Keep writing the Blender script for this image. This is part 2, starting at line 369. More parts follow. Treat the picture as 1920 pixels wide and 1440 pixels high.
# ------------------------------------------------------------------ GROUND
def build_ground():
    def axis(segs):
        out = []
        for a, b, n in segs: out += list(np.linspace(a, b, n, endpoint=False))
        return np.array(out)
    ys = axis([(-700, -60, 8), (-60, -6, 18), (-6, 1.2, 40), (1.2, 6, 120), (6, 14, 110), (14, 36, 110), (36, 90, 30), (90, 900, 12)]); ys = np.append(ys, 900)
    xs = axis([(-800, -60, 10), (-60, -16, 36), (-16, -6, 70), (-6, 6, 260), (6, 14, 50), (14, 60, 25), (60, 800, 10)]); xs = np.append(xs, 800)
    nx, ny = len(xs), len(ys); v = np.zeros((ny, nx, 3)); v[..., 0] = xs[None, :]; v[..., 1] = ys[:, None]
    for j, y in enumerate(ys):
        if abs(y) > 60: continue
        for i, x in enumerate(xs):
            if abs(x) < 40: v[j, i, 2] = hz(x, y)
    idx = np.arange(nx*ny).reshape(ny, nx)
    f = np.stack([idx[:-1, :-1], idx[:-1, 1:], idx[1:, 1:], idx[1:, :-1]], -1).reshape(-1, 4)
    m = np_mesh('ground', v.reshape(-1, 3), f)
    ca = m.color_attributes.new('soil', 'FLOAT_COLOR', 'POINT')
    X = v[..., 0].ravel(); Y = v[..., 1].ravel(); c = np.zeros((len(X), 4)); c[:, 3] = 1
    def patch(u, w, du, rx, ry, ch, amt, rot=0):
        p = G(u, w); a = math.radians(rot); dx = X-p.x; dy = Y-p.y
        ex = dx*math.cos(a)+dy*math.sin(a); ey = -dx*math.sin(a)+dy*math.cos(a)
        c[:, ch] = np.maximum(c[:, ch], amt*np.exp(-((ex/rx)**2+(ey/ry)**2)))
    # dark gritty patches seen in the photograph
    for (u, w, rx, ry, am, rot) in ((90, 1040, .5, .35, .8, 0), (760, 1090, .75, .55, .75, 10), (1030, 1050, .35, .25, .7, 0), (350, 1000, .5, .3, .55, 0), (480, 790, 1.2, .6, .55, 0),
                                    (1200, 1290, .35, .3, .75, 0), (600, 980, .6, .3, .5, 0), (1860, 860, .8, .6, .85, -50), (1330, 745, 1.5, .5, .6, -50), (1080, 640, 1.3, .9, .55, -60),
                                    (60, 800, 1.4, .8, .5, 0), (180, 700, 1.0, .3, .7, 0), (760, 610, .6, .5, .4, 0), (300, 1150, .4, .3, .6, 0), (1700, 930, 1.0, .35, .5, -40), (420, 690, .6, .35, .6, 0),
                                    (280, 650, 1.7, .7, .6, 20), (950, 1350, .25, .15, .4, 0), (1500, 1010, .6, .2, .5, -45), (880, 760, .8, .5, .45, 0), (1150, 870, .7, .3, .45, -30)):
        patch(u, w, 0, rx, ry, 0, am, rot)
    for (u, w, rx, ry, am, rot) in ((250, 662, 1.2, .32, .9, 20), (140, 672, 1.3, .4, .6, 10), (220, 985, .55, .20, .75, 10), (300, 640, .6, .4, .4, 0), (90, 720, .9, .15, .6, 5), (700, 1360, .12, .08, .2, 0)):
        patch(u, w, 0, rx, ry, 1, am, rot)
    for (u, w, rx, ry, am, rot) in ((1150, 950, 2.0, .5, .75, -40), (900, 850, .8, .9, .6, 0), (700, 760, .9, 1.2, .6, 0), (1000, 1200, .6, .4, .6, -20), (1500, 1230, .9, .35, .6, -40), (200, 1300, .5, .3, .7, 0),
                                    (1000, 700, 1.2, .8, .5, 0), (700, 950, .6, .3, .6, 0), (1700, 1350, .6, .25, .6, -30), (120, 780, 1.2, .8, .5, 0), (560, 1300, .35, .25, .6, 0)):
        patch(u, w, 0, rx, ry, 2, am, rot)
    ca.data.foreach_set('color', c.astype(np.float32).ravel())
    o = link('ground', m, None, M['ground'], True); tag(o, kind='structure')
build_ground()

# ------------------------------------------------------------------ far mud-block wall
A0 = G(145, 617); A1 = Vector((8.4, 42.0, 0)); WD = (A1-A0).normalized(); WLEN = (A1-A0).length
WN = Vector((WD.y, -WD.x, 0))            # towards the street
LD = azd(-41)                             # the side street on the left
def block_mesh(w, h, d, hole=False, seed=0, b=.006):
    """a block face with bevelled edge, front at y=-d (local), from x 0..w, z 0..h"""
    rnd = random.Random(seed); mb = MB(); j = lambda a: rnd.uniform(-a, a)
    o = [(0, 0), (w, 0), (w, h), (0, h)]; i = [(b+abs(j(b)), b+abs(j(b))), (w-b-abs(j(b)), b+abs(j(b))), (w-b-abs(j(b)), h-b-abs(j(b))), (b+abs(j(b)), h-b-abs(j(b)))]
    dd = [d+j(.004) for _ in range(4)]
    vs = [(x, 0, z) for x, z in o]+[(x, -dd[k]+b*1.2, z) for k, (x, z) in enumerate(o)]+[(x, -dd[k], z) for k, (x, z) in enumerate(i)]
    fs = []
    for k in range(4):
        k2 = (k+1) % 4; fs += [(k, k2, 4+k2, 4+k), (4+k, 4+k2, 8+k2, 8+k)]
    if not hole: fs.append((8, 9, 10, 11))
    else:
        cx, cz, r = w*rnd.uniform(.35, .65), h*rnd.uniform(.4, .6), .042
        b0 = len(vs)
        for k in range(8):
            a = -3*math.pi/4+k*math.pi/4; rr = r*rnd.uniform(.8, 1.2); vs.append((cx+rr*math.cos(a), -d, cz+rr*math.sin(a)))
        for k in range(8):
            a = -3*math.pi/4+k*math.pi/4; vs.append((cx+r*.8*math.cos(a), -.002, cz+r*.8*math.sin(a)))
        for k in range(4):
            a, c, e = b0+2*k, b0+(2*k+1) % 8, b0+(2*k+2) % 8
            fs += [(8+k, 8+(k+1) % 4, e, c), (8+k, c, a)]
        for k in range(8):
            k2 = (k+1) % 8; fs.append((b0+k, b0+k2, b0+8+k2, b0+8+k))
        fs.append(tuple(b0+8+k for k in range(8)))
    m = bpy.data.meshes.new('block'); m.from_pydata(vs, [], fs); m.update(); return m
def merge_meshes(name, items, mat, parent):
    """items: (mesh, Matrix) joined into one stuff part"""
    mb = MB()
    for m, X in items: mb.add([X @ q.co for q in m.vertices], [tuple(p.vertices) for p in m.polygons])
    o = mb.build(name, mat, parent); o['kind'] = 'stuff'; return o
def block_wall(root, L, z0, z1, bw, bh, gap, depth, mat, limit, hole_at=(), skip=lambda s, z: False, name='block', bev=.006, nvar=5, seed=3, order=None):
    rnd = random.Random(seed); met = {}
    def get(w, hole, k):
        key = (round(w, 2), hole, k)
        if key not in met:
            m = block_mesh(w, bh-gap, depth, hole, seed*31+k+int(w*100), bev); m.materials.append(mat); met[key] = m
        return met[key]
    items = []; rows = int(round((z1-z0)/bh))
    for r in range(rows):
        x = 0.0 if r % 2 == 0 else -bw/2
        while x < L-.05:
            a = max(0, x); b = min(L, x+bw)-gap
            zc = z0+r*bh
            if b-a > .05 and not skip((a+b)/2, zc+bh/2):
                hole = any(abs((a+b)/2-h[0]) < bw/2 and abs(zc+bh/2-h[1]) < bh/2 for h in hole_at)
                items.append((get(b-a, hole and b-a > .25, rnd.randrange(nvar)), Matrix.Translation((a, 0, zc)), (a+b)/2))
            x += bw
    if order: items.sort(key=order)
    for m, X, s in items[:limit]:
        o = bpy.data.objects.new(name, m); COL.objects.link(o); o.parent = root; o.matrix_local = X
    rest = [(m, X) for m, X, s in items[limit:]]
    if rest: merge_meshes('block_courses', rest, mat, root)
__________
## SET PROBLEM:
Show the lines that mention the word "part".

## SOLUTION TO THE PROBLEM:
Keep writing the Blender script for this image. This is part 2, starting at line 369. More parts follow. Treat the picture as 1920 pixels wide and 1440 pixels high.
    """items: (mesh, Matrix) joined into one stuff part"""